**PROVIDED RECORDS**

==========

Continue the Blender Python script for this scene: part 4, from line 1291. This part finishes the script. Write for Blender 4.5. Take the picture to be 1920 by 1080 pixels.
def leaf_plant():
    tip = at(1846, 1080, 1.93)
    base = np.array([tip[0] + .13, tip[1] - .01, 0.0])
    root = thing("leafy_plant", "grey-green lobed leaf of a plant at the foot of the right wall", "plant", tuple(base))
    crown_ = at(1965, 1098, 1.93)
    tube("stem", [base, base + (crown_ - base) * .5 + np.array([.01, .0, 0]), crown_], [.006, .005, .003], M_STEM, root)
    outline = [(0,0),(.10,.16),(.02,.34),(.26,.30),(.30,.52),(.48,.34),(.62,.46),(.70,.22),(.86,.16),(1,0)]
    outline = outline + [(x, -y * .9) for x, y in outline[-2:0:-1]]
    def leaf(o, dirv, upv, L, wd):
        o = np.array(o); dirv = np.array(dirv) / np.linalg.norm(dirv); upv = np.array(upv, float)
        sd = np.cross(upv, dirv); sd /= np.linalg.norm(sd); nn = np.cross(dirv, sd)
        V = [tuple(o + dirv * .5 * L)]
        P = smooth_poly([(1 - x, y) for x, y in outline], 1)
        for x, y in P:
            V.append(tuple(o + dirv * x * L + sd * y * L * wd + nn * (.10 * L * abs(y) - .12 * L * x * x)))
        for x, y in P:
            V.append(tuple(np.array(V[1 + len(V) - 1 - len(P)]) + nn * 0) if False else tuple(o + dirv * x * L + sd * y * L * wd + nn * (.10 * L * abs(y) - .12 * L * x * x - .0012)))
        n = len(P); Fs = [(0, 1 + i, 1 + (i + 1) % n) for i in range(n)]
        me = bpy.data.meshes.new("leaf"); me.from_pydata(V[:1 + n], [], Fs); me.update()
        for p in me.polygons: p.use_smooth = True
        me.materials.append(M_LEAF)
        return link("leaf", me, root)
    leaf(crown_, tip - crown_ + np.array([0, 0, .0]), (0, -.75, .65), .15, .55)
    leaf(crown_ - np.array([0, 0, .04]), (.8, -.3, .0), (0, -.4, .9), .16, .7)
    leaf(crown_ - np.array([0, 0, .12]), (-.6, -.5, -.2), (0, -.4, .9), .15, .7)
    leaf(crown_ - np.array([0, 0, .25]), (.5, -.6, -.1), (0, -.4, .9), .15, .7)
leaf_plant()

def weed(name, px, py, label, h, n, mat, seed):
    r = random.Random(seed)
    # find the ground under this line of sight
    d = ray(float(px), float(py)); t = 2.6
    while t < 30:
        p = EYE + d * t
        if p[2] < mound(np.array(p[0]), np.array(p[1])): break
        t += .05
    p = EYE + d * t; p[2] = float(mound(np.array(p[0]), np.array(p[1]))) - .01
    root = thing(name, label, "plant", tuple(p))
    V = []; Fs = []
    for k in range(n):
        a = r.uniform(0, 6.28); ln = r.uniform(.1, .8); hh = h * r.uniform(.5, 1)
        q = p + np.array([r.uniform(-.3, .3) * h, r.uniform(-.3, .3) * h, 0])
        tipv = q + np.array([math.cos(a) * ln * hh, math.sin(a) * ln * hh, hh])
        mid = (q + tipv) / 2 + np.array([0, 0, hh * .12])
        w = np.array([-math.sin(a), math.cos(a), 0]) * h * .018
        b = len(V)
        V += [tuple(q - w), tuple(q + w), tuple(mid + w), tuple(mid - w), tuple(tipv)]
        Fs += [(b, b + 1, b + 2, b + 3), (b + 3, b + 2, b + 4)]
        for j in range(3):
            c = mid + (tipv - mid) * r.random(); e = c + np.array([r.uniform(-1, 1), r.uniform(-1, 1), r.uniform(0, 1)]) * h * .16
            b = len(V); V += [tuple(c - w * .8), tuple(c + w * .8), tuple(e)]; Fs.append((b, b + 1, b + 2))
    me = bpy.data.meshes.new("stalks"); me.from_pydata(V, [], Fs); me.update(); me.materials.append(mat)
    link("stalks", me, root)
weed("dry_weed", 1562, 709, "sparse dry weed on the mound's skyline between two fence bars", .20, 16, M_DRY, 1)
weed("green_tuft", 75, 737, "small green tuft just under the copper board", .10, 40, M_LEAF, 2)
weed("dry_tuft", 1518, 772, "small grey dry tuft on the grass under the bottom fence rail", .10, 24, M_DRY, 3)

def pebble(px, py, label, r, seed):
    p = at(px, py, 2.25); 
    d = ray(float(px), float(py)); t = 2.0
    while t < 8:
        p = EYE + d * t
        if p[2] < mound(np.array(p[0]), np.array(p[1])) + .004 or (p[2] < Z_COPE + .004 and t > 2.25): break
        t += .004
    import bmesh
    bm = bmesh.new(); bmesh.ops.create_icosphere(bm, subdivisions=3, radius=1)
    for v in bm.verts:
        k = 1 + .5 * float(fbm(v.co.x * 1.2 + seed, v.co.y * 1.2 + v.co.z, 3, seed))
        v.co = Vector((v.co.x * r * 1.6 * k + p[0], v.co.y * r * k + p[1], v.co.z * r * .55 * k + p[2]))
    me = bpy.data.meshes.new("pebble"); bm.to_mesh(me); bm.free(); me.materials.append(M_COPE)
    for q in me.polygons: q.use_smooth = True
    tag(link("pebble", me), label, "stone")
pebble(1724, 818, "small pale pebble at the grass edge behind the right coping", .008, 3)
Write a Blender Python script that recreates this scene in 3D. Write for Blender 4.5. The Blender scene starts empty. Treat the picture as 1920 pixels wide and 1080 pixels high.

==========

**WORK TO BE COMPLETED**
Check each line of the records for the word "Write", and show the lines that contain it.

**EXERCISE OUTPUT**
Continue the Blender Python script for this scene: part 4, from line 1291. This part finishes the script. Write for Blender 4.5. Take the picture to be 1920 by 1080 pixels.
Write a Blender Python script that recreates this scene in 3D. Write for Blender 4.5. The Blender scene starts empty. Treat the picture as 1920 pixels wide and 1080 pixels high.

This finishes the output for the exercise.